Зачем три истории, когда и одной — любой из них — достаточно, чтобы пронять зрителя до печенок? Почему все герои — подранки: ВИЧ-инфицированные, зависимые, бомжи, алкоголики? Жизнь у них и так-то — не сахар, а их еще обухом по голове. Все равно что отнять щенков у трехногой суки и замочить у матери на глазах. Непостижимая жестокость! Ради чего? Режиссерский садизм? Арт-тусовочная мода на радикальные жесты? Способ докричаться до соотечественников, которым все  пофиг? Ответа у меня не было, и я чувствовала: это моя проблема. Видимо, я слишком успешно защитилась от этой картины. Поэтому пришлось, сняв защитный скафандр, идти смотреть второй раз. И ничего. Оказалось: а) не смертельно; б) практически безупречно написано, срежиссировано, сыграно, снято, смонтировано, озвучено (это, впрочем, было ясно и с первого раза); в) действительно в итоге дает некий ресурс — силу ЖИТЬ. И кажется, я даже поняла, как Сигарев этого добивается.

Попробую объяснить.

В самом начале, еще до титров, мальчик Артем стоит у окна и видит отца во дворе. Тот сидит против окон и крутит колесо перевернутого велосипеда. К раме приделана сложенная вдвое открытка. При вращении, она хлопает по спицам и издает характерный звук: блям-блям-блям-блям-блям… Можно предположить, что эта открытка (потом мы увидим, — на ней написано: «С днем рождения!») — единственная у папы вещица от сына. Знак постоянной между ними связи. Куда бы отец ни ехал, открыточка хлопает: блям-блям-блям… Она хлопает все время, пока идут титры. Потом на фоне серой пятиэтажки вырастает написанное огромными буквами название «ЖИТЬ», и в первом же эпизоде героиня Яны Трояновой, продевая сережку в язык, глядит в окно и хрипло кричит сожителю: «Мама! Там колобок на велике! Иди, глянь. И открыточка такая на колесо приделана: блям, блям, блям, блям…» И дальше два этих великовозрастных клоуна, сидя под окном на корточках друг против друга, счастливо кривляются, изображая велосипедистов и повторяя: блям-блям-блям-блям… Дурацкая эта открытка с ходу цепляет их именно потому, что  между ними — точно такая же иррациональная и нерасторжимая связь. Герои второй истории не знают, естественно, что у дядьки с велосипедом есть сын, что им не разрешают видеться и что эта открыточка для них, для них для обоих значит… Но влюбленные каким-то необъяснимым образом это чувствуют. В квантовой механике такая загадочная нелокальная связь называется чудесным словом «запутанность» [17] , и это, собственно, и есть принцип построения сигаревской картины.

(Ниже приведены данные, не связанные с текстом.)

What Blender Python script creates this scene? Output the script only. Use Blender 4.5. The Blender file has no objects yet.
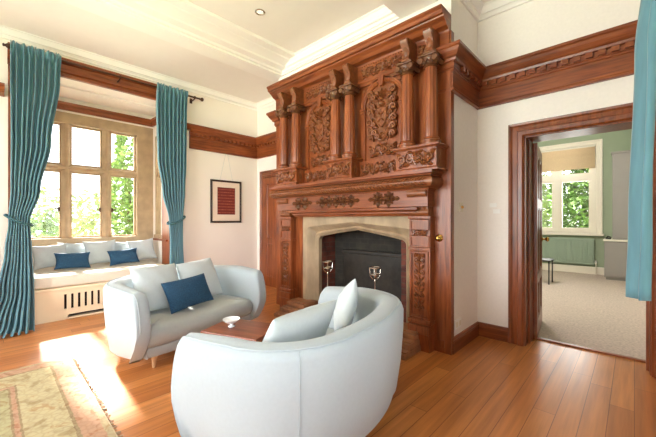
import bpy, bmesh, math, random
from mathutils import Vector, Matrix
R = math.radians
PI = math.pi
rnd = random.Random(7)
sc = bpy.context.scene
COL = sc.collection

# ------------------------------------------------------------------ camera
F_PX, W_PX, H_PX = 322.0, 656, 437
HC = 1.25
YAW = math.atan2(.690, .725)
cd = bpy.data.cameras.new('camera')
cam = bpy.data.objects.new('camera', cd)
COL.objects.link(cam)
cam.location = (0, 0, HC)
cam.rotation_euler = (PI / 2, 0, YAW)
cd.sensor_fit = 'HORIZONTAL'
cd.sensor_width = 36
cd.lens = 36 * F_PX / W_PX
cd.shift_y = 1.0 / W_PX
cd.clip_start = .02
sc.camera = cam

# ------------------------------------------------------------------ materials
def _new(name):
    m = bpy.data.materials.new(name)
    m.use_nodes = True
    nt = m.node_tree
    b = nt.nodes['Principled BSDF']
    return m, nt, b

def N(nt, t, **kw):
    n = nt.nodes.new(t)
    for k, v in kw.items():
        if k in n.inputs:
            n.inputs[k].default_value = v
        else:
            setattr(n, k, v)
    return n

def ramp(nt, stops, interp='LINEAR'):
    r = nt.nodes.new('ShaderNodeValToRGB')
    e = r.color_ramp.elements
    r.color_ramp.interpolation = interp
    while len(e) < len(stops):
        e.new(.5)
    for el, (p, c) in zip(e, stops):
        el.position = p
        el.color = (*c, 1)
    return r

def s2l(r, g, b):
    f = lambda c: (c / 255 / 12.92) if c / 255 <= .04045 else ((c / 255 + .055) / 1.055) ** 2.4
    return (f(r), f(g), f(b))

def plain(name, col, rough=.5, metal=0, noise=0, nscale=8, bump=0, bscale=60, stretch=(1, 1, 1), sheen=0):
    m, nt, b = _new(name)
    b.inputs['Roughness'].default_value = rough
    b.inputs['Metallic'].default_value = metal
    if sheen:
        b.inputs['Sheen Weight'].default_value = sheen
    tc = N(nt, 'ShaderNodeTexCoord')
    mp = N(nt, 'ShaderNodeMapping')
    mp.inputs['Scale'].default_value = stretch
    nt.links.new(tc.outputs['Object'], mp.inputs['Vector'])
    nz = N(nt, 'ShaderNodeTexNoise', Scale=nscale, Detail=4)
    nt.links.new(mp.outputs[0], nz.inputs['Vector'])
    a = tuple(max(0, c * (1 - noise)) for c in col)
    z = tuple(min(1, c * (1 + noise)) for c in col)
    rp = ramp(nt, [(.3, a), (.7, z)])
    nt.links.new(nz.outputs['Fac'], rp.inputs[0])
    nt.links.new(rp.outputs[0], b.inputs['Base Color'])
    if bump:
        n2 = N(nt, 'ShaderNodeTexNoise', Scale=bscale, Detail=3)
        nt.links.new(mp.outputs[0], n2.inputs['Vector'])
        bp = N(nt, 'ShaderNodeBump', Strength=bump, Distance=.004)
        nt.links.new(n2.outputs['Fac'], bp.inputs['Height'])
        nt.links.new(bp.outputs[0], b.inputs['Normal'])
    return m

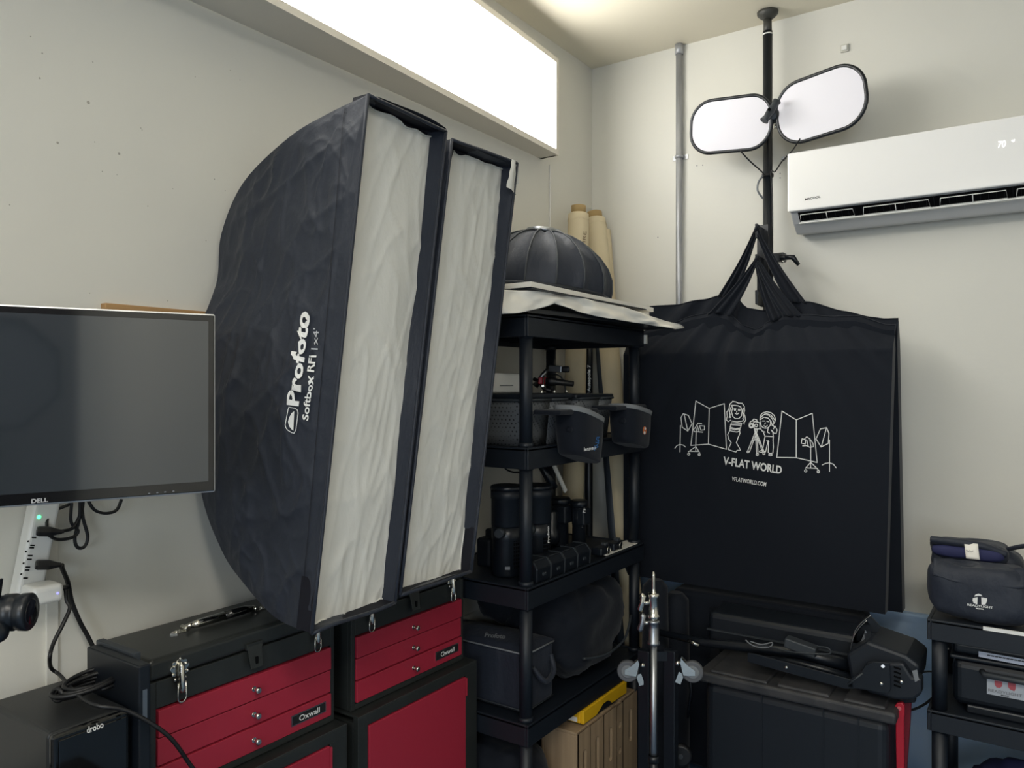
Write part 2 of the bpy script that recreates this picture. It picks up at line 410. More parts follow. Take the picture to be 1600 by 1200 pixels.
# ================================================================== SOFTBOXES
def wr(p, s=0.0):
    q = p*5.5 + Vector((s, s*2, 0))
    r = noise.noise(Vector((q.x + q.z*.5, q.y, q.z*.6 - q.x*.3)))*.006
    k = 1 - abs(noise.noise(Vector((p.x*9 + p.z*4 + s, p.y*2, p.z*5 - p.x*7))))*2
    k2 = 1 - abs(noise.noise(Vector((p.x*6 - p.z*7 + s, p.y*2, p.z*3 + 9))))*2
    k3 = 1 - abs(noise.noise(Vector((p.x*14 + p.z*3 + s*2, p.y, p.z*11 + p.x*5))))*2
    k4 = 1 - abs(noise.noise(Vector((p.x*13 - p.z*2.5 + s*3, p.y, p.z*2.2 + 4))))*2
    return r*1.5 + (max(0, k) ** 4)*.006 + (max(0, k2) ** 5)*.006 + (max(0, k3) ** 5)*.0030 + (max(0, k4) ** 6)*.005
def softbox(label, corners, K, whitepx, side_text, seed, extra_y):
    """corners: TL,TR,BL,BR of the front rim; K: side curve from lower to upper rim corner."""
    TL, TR, BL, BR = corners
    base = Vector((.3, (BL.y+BR.y)/2, min(BL.z, BR.z)))
    t = thing('softbox', base, label, 'softbox', 'strip softboxes on the tool chests')
    Ks = smooth_path(K, 6); n = len(Ks)-1
    def Kp(u):
        f = u*n; i = min(int(f), n-1); return Ks[i].lerp(Ks[i+1], f-i)
    def side(a, b):                         # a front->back, b bottom->top
        F = BL.lerp(TL, b); B = Kp(b); p = F.lerp(B, a)
        e = min(1, 8*a*(1-a)) * min(1, 8*b*(1-b))
        p = p + Vector((0, -1, 0))*(math.sin(PI*a)*.012*math.sin(PI*b)*e)
        return p + Vector((0, -1, 0))*wr(p, seed)*e
    sp = MB().grid(side, 90, 220).build('side_panel', M_FAB, t)
    wv = TR - TL
    def K2(u):
        p = Kp(u); q = BL.lerp(TL, u); F2 = BR.lerp(TR, u)
        w = min(1, (p - q).length/.42)
        return Vector((p.x, p.y*(1-0) + (F2.y - q.y)*(1 - .25*w) + 0*extra_y, p.z)) if True else p
    def back(a, b):
        p = Kp(b).lerp(K2(b), a)
        return p + Vector((0, 0, 1))*wr(p, seed+3)*min(1, 8*a*(1-a))
    MB().grid(back, 10, 90).build('back_panel', M_FAB, t)
    def far(a, b):
        return BR.lerp(TR, b).lerp(K2(b), a)
    MB().grid(far, 12, 60).build('side_panel', M_FAB, t)
    # rim: recessed inner walls
    inn = [c + Vector((-.05, 0, 0)) for c in (TL, TR, BL, BR)]
    iTL, iTR, iBL, iBR = inn
    def wall(A, B, C_, D):
        def f(a, b):
            p = A.lerp(B, a).lerp(C_.lerp(D, a), b)
            return p + Vector((0, .3, 1))*noise.noise(p*8+Vector((seed, 0, 0)))*.006
        return f
    m = MB(); m.grid(wall(TL, TR, iTL, iTR), 14, 3); m.grid(wall(BL, BR, iBL, iBR), 14, 3); m.grid(wall(TR, BR, iTR, iBR), 30, 3); m.grid(wall(TL, BL, iTL, iBL), 30, 3)
    m.build('recessed_rim', M_PUR, t)
    m = MB(); m.add([iTL, iTR, iBR, iBL], [(0, 1, 2, 3)]); m.build('inner_backing', M_PUR, t)
    # piping along the rim
    def edge(A, B, k=10): return [A.lerp(B, i/k) + Vector((0, .2, 1))*noise.noise(A.lerp(B, i/k)*7)*.004*min(1, 6*(i/k)*(1-i/k)) for i in range(k+1)]
    for A, B in ((BL, TL), (TL, TR), (TR, BR), (BR, BL)):
        MB().tube(edge(A, B), .0045, 6).build('piping', M_FAB, t)
    # diffuser cloth
    xw = TL.x - .043
    q = [onx(px, py, xw) for px, py in whitepx]      # TL TR BR BL
    def diff(a, b):
        p = q[3].lerp(q[2], a).lerp(q[0].lerp(q[1], a), b)
        g = math.sin(PI*b)
        p.y += (noise.noise(Vector((b*9, seed, a)))*.010)*(a**3)
        p.z += noise.noise(Vector((a*5, seed+4, b)))*.010*(abs(2*b-1)**6)
        k = 1 - abs(noise.noise(Vector((a*3+b*2+seed, b*9, 1))))*2
        k2 = 1 - abs(noise.noise(Vector((a*5-b*3+seed, b*4, 7))))*2
        p.x += .010*math.sin(PI*a)*g + noise.noise(Vector((a*3, b*7, seed)))*.003 + max(0, k)**6*.003 + max(0, k2)**6*.003
        return p
    MB().grid(diff, 40, 120).build('diffuser', M_DIFF, t)
    pts = [diff(a/20, 0) for a in range(21)] + [diff(1, b/60) for b in range(1, 61)] + [diff(1-a/20, 1) for a in range(1, 21)]
    MB().tube([p + Vector((.001, 0, 0)) for p in pts], .0022, 6).build('diffuser_hem', M_DIFF, t)
    # speed ring at the back centre
    c = Kp(.5); c = Vector((max(.06, c.x), (c.y + K2(.5).y)/2, c.z))
    MB().lathe(c + Vector((-.045, 0, 0)), (1, 0, 0), [(0, .07), (.012, .078), (.03, .078), (.04, .07)], 28).build('speed_ring', M_METB, t)
    return t, sp
K1 = [W(1.285,1.115,-.533), W(1.423,1.13,-.527), W(1.54,1.13,-.465), W(1.622,1.13,-.40), W(1.69,1.12,-.266), W(1.715,1.11,-.05), W(1.715,1.12,.10),
      W(1.715,1.165,.215), W(1.739,1.2,.279), W(1.745,1.215,.39), W(1.703,1.25,.522), W(1.525,1.25,.606), W(1.40,1.27,.648), W(1.285,1.282,.670)]
s1 = [onx(575,148,.475), onx(697,205,.475), onx(487,990,.475), onx(617,942,.475)]
K1[0] = s1[2]; K1[-1] = s1[0]
sb1, side1 = softbox('large black strip softbox with white lettering on its side, nearer the monitor', s1, K1, [(573,166),(691,224),(603,936),(488,977)], True, 1.0, 0)
s2 = [onx(706,218,.475), onx(808,255,.475), onx(625,930,.475), onx(736,893,.475)]
dy = s2[2].y - s1[2].y + .02
K2_ = [p + Vector((0, dy, 0)) for p in K1]; K2_[0] = s2[2]; K2_[-1] = s2[0]
sb2, side2 = softbox('narrow black strip softbox squeezed between the larger softbox and the plastic shelf', s2, K2_, [(706,236),(797,270),(716,893),(624,922)], False, 5.0, 0)
# white corner flap folded over the second softbox
cf = s2[1]
def flap(a, b):
    p = Vector((.480 + .004*math.sin(a*7), cf.y - .062*(1-b*.45) + a*(.068-.03*b), cf.z - .085 + b*.088 - a*.012))
    if a > .8: p.x -= .03*(a-.8)/.2
    p.x += noise.noise(p*40)*.004
    return p
MB().grid(flap, 14, 10).build('corner_flap', M_DIFF, sb2)
MB().grid(lambda a, b: Vector((.476 - a*.045, cf.y-.004+.01*(1-a), cf.z-.06+b*.058+noise.noise(Vector((a*4, b*4, 2)))*.004)), 8, 8).build('corner_flap', M_DIFF, sb2)
# lettering on the side
T1 = bvh(side1)
# baseline direction: text runs upward; reading direction from (458,632) to (481,490)
print_text('Profoto', (469,635), (487,489), (449,632), T1, M_INK, sb1, .006, .035)
print_text('Softbox RFi', (484,658), (495,556), (474,656.5), T1, M_INK, sb1, .006, .022)
print_text('1x4\'', (497,547), (500,514), (488,546.5), T1, mat('outline ink', rgb(180, 182, 186), .6), sb1, .005, .0)
lg = MB()
print_lines(lg, [[(452,636),(462,638),(466,641),(467,646),(464,671),(461,677),(457,676),(450,672),(447,668),(446,664),(451,640),(452,636)]], lambda x, y: (x, y), T1, 1.1, .004)
print_poly(lg, [(461,643),(460,673)] + [(x, y) for x, y in [(457,671),(453,666),(451,659),(453,652),(457,646)]], T1, .004)
lg.build('emblem', M_INK, sb1)
# fabric seam and hook patch
m = MB(); print_lines(m, [[(540,170+i*8) if i < 2 else (540 - (i*8)*.085, 160+i*8) for i in range(0, 100)]], lambda x, y: (x, y), T1, .8, .003)
m.build('seam', M_PUR, sb1)
m = MB(); print_poly(m, [(508,573),(534,577),(530,596),(504,592)], T1, .003); m.build('hook_patch', M_DARK, sb1)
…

Три истории, герои которых толком и не знакомы друг с другом, в фильме развиваются параллельно. Тут нет, конечно же, ничего нового. Однако, в отличие от фильмов типа «Вавилон» Алехандро Гонсалеса Иньярриту, у Сигарева это не  просто эффектный композиционный прием. Это момент содержательный. Герои разных историй испытывают одни и те же душевные потрясения, причем одновременно. С ними буквально происходит одно и то же, как с квантовыми частицами в состоянии «запутанности». Никаких логических объяснений этому нет; на уровне квантовых связей классическая логика не работает. Однако эффект такого построения фильма налицо: где-то минуте к сороковой автору удается запутать в эту квантовую паутину и зрителя. Зритель как бы теряет рациональную перспективу; тут уже не работает принцип: вижу — понимаю — сочувствую; зритель не «сопереживает» героям, он — в идеале (если сдается добровольно на «милость» фильма) — переживает ровно то же, что и они.